*DATA FOR THE TASK:*
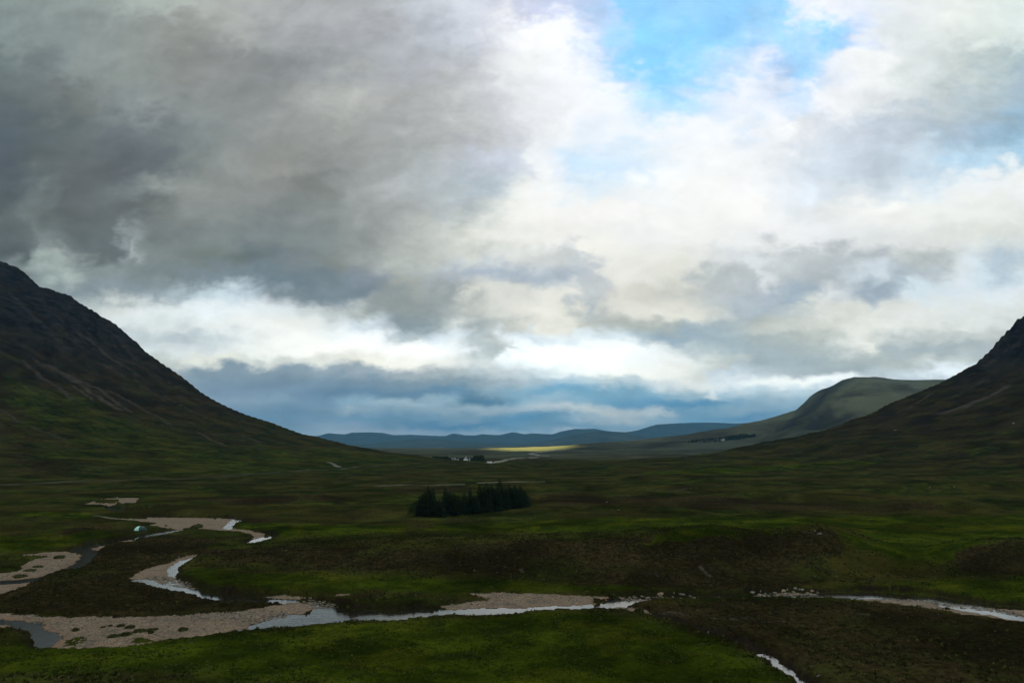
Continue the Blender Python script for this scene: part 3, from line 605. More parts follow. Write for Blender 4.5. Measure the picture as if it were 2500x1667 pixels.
LUSH_P = [
 [(436,1400),(520,1388),(700,1398),(1000,1408),(1400,1424),(1560,1428),(1560,1442),(1100,1444),(700,1442),(520,1428),(430,1416)],
 [(1990,1432),(2080,1424),(2300,1412),(2600,1408),(2600,1478),(2300,1470),(2060,1444)],
 [(-60,1575),(400,1560),(700,1530),(1000,1510),(1400,1496),(1560,1508),(1750,1560),(1900,1640),(1960,1700),(900,1700),(500,1640),(-60,1640)],
 [(1000,1290),(1250,1272),(1500,1262),(1900,1264),(2560,1258),(2560,1318),(2150,1312),(2060,1285),(1700,1282),(1400,1300),(1150,1302)],
 [(1560,1152),(1800,1138),(2080,1122),(2150,1126),(1950,1142),(1700,1158)],
 [(-60,1300),(120,1310),(330,1302),(180,1328),(100,1345),(-60,1352)], [(60,1250),(200,1250),(330,1256),(200,1264),(60,1262)],
 [(560,1286),(800,1280),(1000,1282),(980,1300),(700,1312),(600,1304)], [(2200,1380),(2400,1330),(2300,1300),(2100,1300),(2130,1340)],
 [(1530,1332),(1600,1306),(1700,1288),(1760,1284),(1810,1294),(1770,1304),(1680,1316),(1590,1338)], [(2040,1294),(2090,1306),(2160,1336),(2230,1356),(2190,1362),(2110,1340),(2060,1318)],  # knoll crests: green grass, with sky light on the tops painted in
]
GRASSY_SLOPE = [[(600,1010),(900,1100),(1040,1122),(900,1150),(500,1160),(200,1140),(150,1085),(300,1050),(460,1090)], [(0,905),(180,960),(330,1030),(600,1110),(500,1120),(250,1060),(0,1000)]]
L6 = lambda pts: zp(0, 600, .3827, pts)
R8 = lambda pts: zp(1800, 750, .2998, pts)
SCREE_L = [  # (line, half width m, strength)
 (L6([(240,740),(380,800),(500,880),(620,960),(760,1045)]), 7, 1), (L6([(150,735),(280,850),(380,910),(460,975)]), 6, .8),
 (L6([(330,770),(470,840),(640,915),(830,1055)]), 7, .9), (L6([(700,925),(850,1005),(1000,1085),(1090,1145)]), 5, .8),
 (L6([(510,560),(600,620),(680,700),(770,755)]), 6, .8), (L6([(620,740),(700,780),(780,825)]), 5, .8),
 (L6([(860,850),(950,920),(1050,985)]), 5, .6), (L6([(1050,960),(1180,1030),(1350,1110)]), 4, .8),
 (L6([(0,1040),(100,1110),(250,1175),(420,1240)]), 4, .5), (L6([(1260,1185),(1350,1240),(1440,1275)]), 5, .8),
 (L6([(0,260),(120,360),(250,480),(340,570),(440,650)]), 8, .35), (L6([(350,480),(450,590),(520,650)]), 6, .35),
 (L6([(820,780),(910,850)]), 4, .7), (L6([(460,890),(520,930),(590,980)]), 4, 1), (L6([(1540,1210),(1600,1230),(1660,1256)]), 4, 1),
 (L6([(690,540),(760,600),(880,740)]), 5, .4), (L6([(1560,1270),(1670,1305)]), 3, .7), (L6([(1080,870),(1145,915)]), 3, .8),
 (R8([(1650,860),(1800,825),(1950,770),(2080,710),(2200,635)]), 9, 1), (R8([(1700,850),(1850,800),(2000,745)]), 9, 1),
 (R8([(1880,670),(1960,625),(2030,590)]), 5, .5), (R8([(1460,780),(1580,705)]), 5, .8), (R8([(1300,862),(1350,845),(1420,810)]), 5, .7),
 (R8([(2000,470),(2090,440)]), 6, .6), (R8([(2130,365),(2330,250)]), 6, .35), (R8([(1750,730),(1830,692)]), 5, .4),
 ([(1870,1046),(1885,1048),(1890,1056),(1878,1064),(1868,1070)], 9, .9), ([(1888,1042),(1840,1070)], 5, .3),
 ([(1712,1384),(1722,1394),(1735,1408)], .8, .9), ([(1725,1418),(1738,1422)], .7, 1), ([(1605,1500),(1640,1494),(1680,1500)], 1.2, .8), ([(2050,1492),(2120,1498)], .8, .7), ([(1750,1510),(1900,1515),(1960,1525)], 1.6, .45), ([(1272,1388),(1278,1396)], .7, 1), ([(1600,1398),(1606,1406)], .5, .9),
 ([(1000,1337),(1020,1334)], .6, .5), ([(1960,1300),(2010,1306)], .6, .5), ([(2140,1172),(2300,1164)], 2.5, .5), ([(1640,1198),(1700,1190)], 1.5, .8),
]

_VP = {}
def veg(X, Y, mk):
    """heather and lush-grass cover at world points"""
    if not _VP:
        _VP['h'] = [rc_poly(p) for p in HEATHER_P]; _VP['l'] = [rc_poly(p) for p in LUSH_P]; _VP['g'] = [rc_poly(p) for p in GRASSY_SLOPE]
    wx = X + 3.0 * gnoise(X / 9, Y / 12, 201) + 1.2 * gnoise(X / 2.5, Y / 3, 202)
    wy = Y + 5.0 * gnoise(X / 11, Y / 12, 203) + 2.0 * gnoise(X / 2.5, Y / 3, 204)
    h = polymask(wx, wy, _VP['h'], 2.5) * 0.70 + 0.36
    lush = polymask(wx, wy, _VP['l'], 3.0)
    h = h * (1 - 0.8 * lush)
    gs = polymask(X + 30 * gnoise(X / 60, Y / 60, 205), Y + 60 * gnoise(X / 90, Y / 90, 206), _VP['g'], 40)
    l = np.clip(lush + 0.35 * gs, 0, 1)
    h = h * (1 - 0.7 * gs) + 0.15 * sstep(4, 12, mk['fl']) + 0.45 * sstep(40, 120, mk['fl']) * (1 - gs) + 0.15 * sstep(4, 12, mk['fr']) + 0.35 * sstep(20, 70, mk['fr'])
    return h, l

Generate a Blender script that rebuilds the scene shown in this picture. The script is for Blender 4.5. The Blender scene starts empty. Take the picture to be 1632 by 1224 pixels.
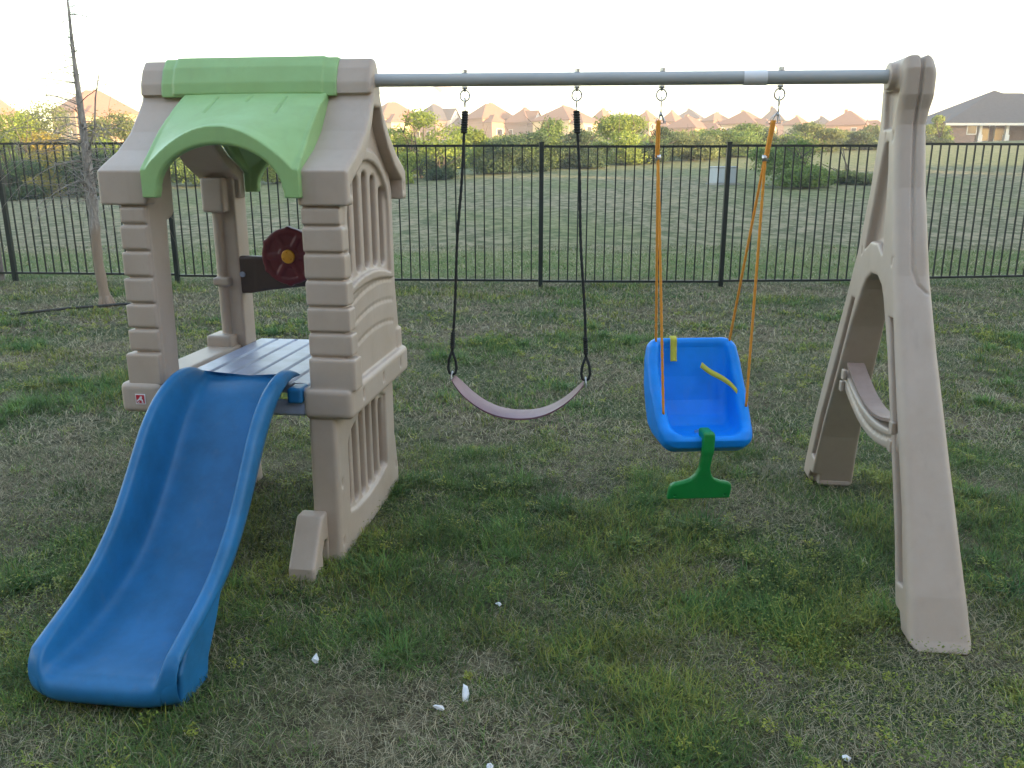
import bpy, math, random
import numpy as np
from mathutils import Vector, Matrix
rng = np.random.default_rng(7)
random.seed(7)
R = math.radians
sc = bpy.context.scene
COL = sc.collection

# ---------------------------------------------------------------- camera, sky, sun, exposure
PITCH = math.atan(340 / 1311)
cd = bpy.data.cameras.new("camera")
cam = bpy.data.objects.new("camera", cd)
COL.objects.link(cam)
cam.location = (0, 0, 1.5)
cam.rotation_euler = (R(90) - PITCH, 0, 0)
cd.sensor_width = 36
cd.lens = 36 * 1311 / 1632
cd.clip_start = 0.05
cd.clip_end = 6000
sc.camera = cam

SUN_EL, SUN_ROT = 6.2, 132.0
w = bpy.data.worlds.new("World")
sc.world = w
w.use_nodes = True
nt = w.node_tree
bg = nt.nodes['Background']
sky = nt.nodes.new('ShaderNodeTexSky')
sky.sky_type = 'NISHITA'
sky.sun_disc = False
sky.sun_elevation = R(SUN_EL)
sky.sun_rotation = R(SUN_ROT)
sky.dust_density = 0.6
nt.links.new(sky.outputs[0], bg.inputs[0])
bg.inputs[1].default_value = 0.15
sd = bpy.data.lights.new("sun", 'SUN')
sd.energy = 3.0
sd.angle = R(0.5)
sd.color = (1.0, 0.66, 0.38)
so = bpy.data.objects.new("sun", sd)
COL.objects.link(so)
SD = Vector((math.sin(R(SUN_ROT)) * math.cos(R(SUN_EL)), math.cos(R(SUN_ROT)) * math.cos(R(SUN_EL)), math.sin(R(SUN_EL))))
so.rotation_euler = (-SD).to_track_quat('-Z', 'Y').to_euler()
so.location = SD * 200
sc.view_settings.view_transform = 'Standard'
sc.view_settings.look = 'None'
sc.view_settings.gamma = 1
sc.view_settings.exposure = 2.95

# ---------------------------------------------------------------- helpers: tagging
def tag(o, label=None, cat=None, group=None, kind=None):
    if label: o['label'] = label
    if cat: o['category'] = cat
    if group: o['group'] = group
    if kind: o['kind'] = kind
    return o

def empty(name, loc, rz=0.0):
    o = bpy.data.objects.new(name, None)
    o.empty_display_size = 0.2
    COL.objects.link(o)
    o.location = loc
    o.rotation_euler = (0, 0, rz)
    return o

def link(name, me, parent=None, mat=None, loc=None, rz=None):
    o = bpy.data.objects.new(name, me)
    COL.objects.link(o)
    if mat is not None and len(me.materials) == 0: me.materials.append(mat)
    if parent is not None: o.parent = parent
    if loc is not None: o.location = loc
    if rz is not None: o.rotation_euler = (0, 0, rz)
    return o

def mesh_np(name, V, F, smooth=True, col=None, colname='tint'):
    """V (n,3); F (m,k) constant k, or a list of such arrays"""
    me = bpy.data.meshes.new(name)
    V = np.asarray(V, np.float32)
    Fs = F if isinstance(F, list) else [F]
    Fs = [np.asarray(f, np.int32) for f in Fs if len(f)]
    me.vertices.add(len(V))
    me.vertices.foreach_set('co', V.ravel())
    loops = np.concatenate([f.ravel() for f in Fs])
    tot = np.concatenate([np.full(len(f), f.shape[1], np.int32) for f in Fs])
    start = np.concatenate([[0], np.cumsum(tot)[:-1]]).astype(np.int32)
    me.loops.add(len(loops))
    me.loops.foreach_set('vertex_index', loops)
    me.polygons.add(len(tot))
    me.polygons.foreach_set('loop_start', start)
    me.polygons.foreach_set('loop_total', tot)
    me.polygons.foreach_set('use_smooth', np.full(len(tot), smooth))
    if col is not None:
        a = me.attributes.new(colname, 'FLOAT_COLOR', 'POINT')
        c = np.ones((len(V), 4), np.float32); c[:, :3] = col
        a.data.foreach_set('color', c.ravel())
    me.update(calc_edges=True)
    me.validate()
    return me

# ---------------------------------------------------------------- helpers: noise
def vnoise(x, y, scale, seed, octaves=3):
    out = np.zeros_like(x, dtype=np.float64); amp = 1.0; tot = 0
    for o in range(octaves):
        g = np.random.default_rng(seed + o * 17).random((128, 128))
        fx = x / scale * 2 ** o + 1000.37; fy = y / scale * 2 ** o + 1000.71
        ix = np.floor(fx).astype(int); iy = np.floor(fy).astype(int)
        tx = fx - ix; ty = fy - iy
        tx = tx * tx * (3 - 2 * tx); ty = ty * ty * (3 - 2 * ty)
        i0, i1, j0, j1 = ix % 128, (ix + 1) % 128, iy % 128, (iy + 1) % 128
        out += amp * ((g[i0, j0] * (1 - tx) + g[i1, j0] * tx) * (1 - ty) + (g[i0, j1] * (1 - tx) + g[i1, j1] * tx) * ty)
        tot += amp; amp *= 0.5
    return out / tot

def sstep(a, b, x):
    t = np.clip((x - a) / (b - a), 0, 1)
    return t * t * (3 - 2 * t)

# ---------------------------------------------------------------- helpers: moulded shapes (signed distance + surface nets)
class Grid:
    def __init__(s, lo, hi, h):
        s.h = h; s.lo = np.array(lo, float) - 2 * h
        n = np.ceil((np.array(hi) - np.array(lo)) / h).astype(int) + 5
        s.x = (s.lo[0] + h * np.arange(n[0]))[:, None, None].astype(np.float32)
        s.y = (s.lo[1] + h * np.arange(n[1]))[None, :, None].astype(np.float32)
        s.z = (s.lo[2] + h * np.arange(n[2]))[None, None, :].astype(np.float32)
        s.ax = (s.x, s.y, s.z)

def sd_box(g, lo, hi, r=0.01):
    q = []
    for a in range(3):
        c = (lo[a] + hi[a]) / 2; hh = (hi[a] - lo[a]) / 2 - r
        q.append(np.abs(g.ax[a] - c) - hh)
    out = np.sqrt(np.maximum(q[0], 0) ** 2 + np.maximum(q[1], 0) ** 2 + np.maximum(q[2], 0) ** 2)
    return out + np.minimum(np.maximum(np.maximum(q[0], q[1]), q[2]), 0) - r

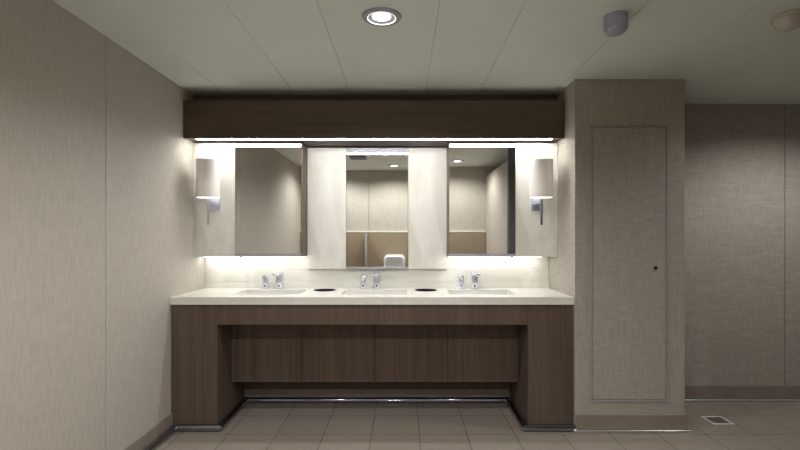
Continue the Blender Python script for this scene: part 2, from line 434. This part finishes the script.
# ---------------------------------------------------------------- ceiling fittings
def downlight(x, y, label, power, first=None):
    t = thing('downlight', label, 'downlight', (x, y, H), 'ceiling downlights') if first is None else dup(first, (x, y, H), label)
    if first is None:
        obj('trim_ring', lambda bm: lathe(bm, [(.066, 0), (.066, -.008), (.070, -.010), (.088, -.007), (.094, 0)], 56), 'ring', t, True)
        obj('reflector', lambda bm: lathe(bm, [(.043, -.0012), (.056, -.0035), (.0630, -.0065), (.0630, -.0005), (.043, -.0005)], 48, (0, 0, 0), True), 'reflector', t, True)
        obj('glow_ring', lambda bm: lathe(bm, [(.0640, -.0085), (.0665, -.0102), (.0675, -.0095), (.0640, -.0065)], 48, (0, 0, 0), True), 'lamp_glow', t, True)
        obj('lens', lambda bm: lathe(bm, [(0, -.005), (.036, -.0045), (.0425, -.002), (.0425, -.0005)], 40), 'lens', t, True)
        ld = bpy.data.lights.new('downlight_beam', 'SPOT'); ld.energy = power; ld.spot_size = radians(SPOT); ld.spot_blend = .6
        ld.shadow_soft_size = .022; ld.color = (1, .985, .965)
        lo = bpy.data.objects.new('beam', ld); COL.objects.link(lo); lo.parent = t; lo.location = (0, 0, -.016)
    return t
SPOT = 157
DL = 53
d0 = downlight(-.102, 2.213, 'round recessed downlight in the ceiling in front of the vanity', DL)
downlight(-.135, .40, 'round downlight reflected in the middle mirror', DL, d0)
downlight(.73, .42, 'round downlight reflected in the right mirror cabinet', DL, d0)
downlight(-.97, .40, 'round downlight near the left wall behind the viewer', DL, d0)
downlight(2.8, 2.72, 'round downlight beyond the column by the right wall', DL, d0)

sr_ = thing('alarm_sounder', 'lavender grey cylindrical alarm sounder on the ceiling', 'alarm', (.985, 2.205, H))
obj('housing', lambda bm: lathe(bm, [(0, 0), (.054, 0), (.054, -.060), (.050, -.064)], 48), 'lavender', sr_, True)
obj('cap', lambda bm: lathe(bm, [(.050, -.064), (.047, -.073), (.034, -.083), (.015, -.088), (0, -.089)], 48), 'lavender', sr_, True)
obj('indicator', lambda bm: lathe(bm, [(.0, -.079), (.006, -.078), (.008, -.072), (0, -.07)], 16, (-.036, -.022, 0)), 'lens_clear', sr_, True)
smd = thing('smoke_detector', 'beige domed smoke detector at the right edge of the ceiling', 'smoke detector', (1.785, 2.20, H))
obj('base', lambda bm: lathe(bm, [(0, 0), (.066, 0), (.068, -.012), (.064, -.018)], 48), 'beige_plastic', smd, True)
obj('dome', lambda bm: lathe(bm, [(.062, -.018), (.060, -.030), (.053, -.044), (.042, -.056), (.026, -.064), (0, -.067)], 48), 'beige_plastic', smd, True)
pp = obj('ceiling_plug', lambda bm: lathe(bm, [(0, -.004), (.006, -.0035), (.009, -.0015), (.0095, 0)], 24), 'ceramic', None, True, (1.302, 2.20, H))
tag(pp, 'tiny pale round plug in the ceiling between sounder and smoke detector', 'plug')
vt = thing('ceiling_vent', 'small grey square vent on the ceiling, reflected in the middle mirror', 'vent', (-.585, 1.12, H))
obj('frame', lambda bm: (box(bm, -.105, -.085, -.105, .105, -.018, -.0005, .002), box(bm, .085, .105, -.105, .105, -.018, -.0005, .002),
                         box(bm, -.085, .085, -.105, -.085, -.018, -.0005, .002), box(bm, -.085, .085, .085, .105, -.018, -.0005, .002)), 'vent', vt)
def slats(bm):
    for i in range(7):
        y = -.075+i*.025; box(bm, -.085, .085, y-.007, y+.007, -.012, -.004)
obj('louvre', slats, 'vent', vt)

# ---------------------------------------------------------------- floor drain
fd = thing('floor_drain', 'square steel floor drain beside the column', 'drain', (2.163, 3.274, FZ))
def fr(bm):
    w, t = .072, .014
    for x0, x1, y0, y1 in ((-w, -w+t, -w, w), (w-t, w, -w, w), (-w+t, w-t, -w, -w+t), (-w+t, w-t, w-t, w)): box(bm, x0, x1, y0, y1, .0003, .004, .001, 1)
obj('frame', fr, 'ledge', fd)
obj('pan', B(-.058, .058, -.058, .058, .0003, .001), 'black', fd)
def gr(bm):
    for i in range(9):
        x = -.052+i*.013; box(bm, x-.003, x+.003, -.058, .058, .001, .003)
    for i in range(5):
        y = -.046+i*.023; box(bm, -.058, .058, y-.003, y+.003, .001, .0029)
obj('grate', gr, 'steel', fd)

# ---------------------------------------------------------------- washroom side behind the viewer (mirror reflections)
W0 = YF+.03
ur = thing('urinal', 'white ceramic urinal reflected at the foot of the middle mirror', 'urinal', (-.137, W0, .44))
def urinal(bm):
    def ring(w, z0, z1, y, r):
        zc = (z0+z1)/2
        return [(x, y, zc+z) for x, z in rrect(w, z1-z0, r, 8)]
    loft(bm, [ring(.30, .02, .52, .001, .06), ring(.33, .01, .53, .05, .07), ring(.325, .0, .525, .20, .07), ring(.315, .0, .51, .285, .07), ring(.30, .01, .50, .30, .065),
              ring(.262, .03, .470, .298, .06), ring(.25, .05, .455, .285, .055), ring(.22, .09, .42, .225, .05), ring(.17, .13, .38, .20, .05)], True, True)
obj('bowl', urinal, 'ceramic', ur, True)
obj('waste_grid', lambda bm: lathe(bm, [(0, .152), (.035, .152), (.038, .148), (.038, .14)], 24, (0, .215, 0)), 'steel', ur, True)
dv = thing('urinal_divider', 'slim chrome edged privacy divider reflected in the middle mirror', 'divider', (-.56, W0, .35))
obj('panel', B(-.011, .011, .001, .30, 0, .955, bev=.004), 'wainscot', dv)
def edge(bm):
    cy, cz, q = .245, .885, .075
    P = [(.001, cz+q, 0, 1)] + [(cy+q*sin(radians(t)), cz+q*cos(radians(t)), sin(radians(t)), cos(radians(t))) for t in range(0, 91, 15)] + [(cy+q, 0, 1, 0)]
    loft(bm, [[(-.013, y, z), (.013, y, z), (.013, y-.016*ny, z-.016*nz), (-.013, y-.016*ny, z-.016*nz)] for y, z, ny, nz in P], True, True)
obj('edge_strip', edge, 'chrome', dv)
tp = thing('toilet_partition', 'tall beige cubicle partition with dark post, reflected in the right mirror', 'partition', (1.237, YF, FZ))
obj('panel', B(-.022, .022, .001, 1.47, 0, 2.135-FZ, bev=.002), 'vinyl', tp)
obj('post', B(-.022, .19, 1.472, 1.51, 0, H-FZ-.001, bev=.002), 'pilaster', tp)
obj('edge_strip', B(-.030, -.0225, 1.445, 1.471, 0, 2.135-FZ, bev=.001), 'steel', tp)

# ---------------------------------------------------------------- world, camera
w = bpy.data.worlds.new('World'); C.world = w; w.use_nodes = True
bg = w.node_tree.nodes['Background']; bg.inputs[0].default_value = (.5, .5, .5, 1); bg.inputs[1].default_value = .05
cam = bpy.data.cameras.new('camera'); co = bpy.data.objects.new('camera', cam); COL.objects.link(co)
co.location = (0, 0, 1.25); co.rotation_euler = (pi/2, 0, 0)
cam.sensor_width = 36; cam.lens = 475/800*36; cam.shift_x = -3.5/800; cam.shift_y = 11/800
cam.clip_start = .02
C.camera = co
C.view_settings.view_transform = 'Standard'; C.view_settings.look = 'None'
C.view_settings.exposure = 0; C.view_settings.gamma = 1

*YOUR INSTRUCTIONS:*
Make an exact copy of only the lines from the one with "Generate a Blender" through the one with "COL = sc.collection". Pictures don't belong in it.

*FULL OUTPUT:*
Generate a Blender script that rebuilds the scene shown in this picture. The script is for Blender 4.5. The Blender scene starts empty. Take the picture to be 1632 by 1224 pixels.
import bpy, math, random
import numpy as np
from mathutils import Vector, Matrix
rng = np.random.default_rng(7)
random.seed(7)
R = math.radians
sc = bpy.context.scene
COL = sc.collection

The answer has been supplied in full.